Logistics firm Wincanton is back on the acquisition trail, not even a year after its last spending spree when it acquired Lane Group and RDL Distribution. The Chippenham-based firm says it is reviewing a number of possible acquisition targets and has reached the stage of talks with several companies, according to group chief executive Graeme McFaull.
He says: "We are actively reviewing five or six potential targets and in discussion with a couple." McFaull, who says the takeover targets are located in both the UK and in mainland Europe, stresses that much depends on the target company's culture, whether it is a good fit with Wincanton and also a good price.

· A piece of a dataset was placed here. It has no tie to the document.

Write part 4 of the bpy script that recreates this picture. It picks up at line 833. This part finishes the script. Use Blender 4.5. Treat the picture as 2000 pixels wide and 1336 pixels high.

His comments came as Wincanton revealed a 10.2% increase in underlying profit for the year to March 2007. Underlying profit grew to £35.6m from £32.3m in 2006 while turnover climbed nearly 7% to more than £1.9 billion from £1.8 billion. Pre-tax profit rose slightly to £32.6m from £31.3m previously.
McFaull points to continuing organic growth - 70% of growth is being generated from existing customers who are expanding - as one of the main reasons for the strong performance. And the purchase of RDL and Lane has also helped Wincanton move into new sectors and expand its service offering.
"There is a polarised market in the UK where we and DHL are two clear leaders in that market," says McFaull. "We have grown our market share over the last 12 months."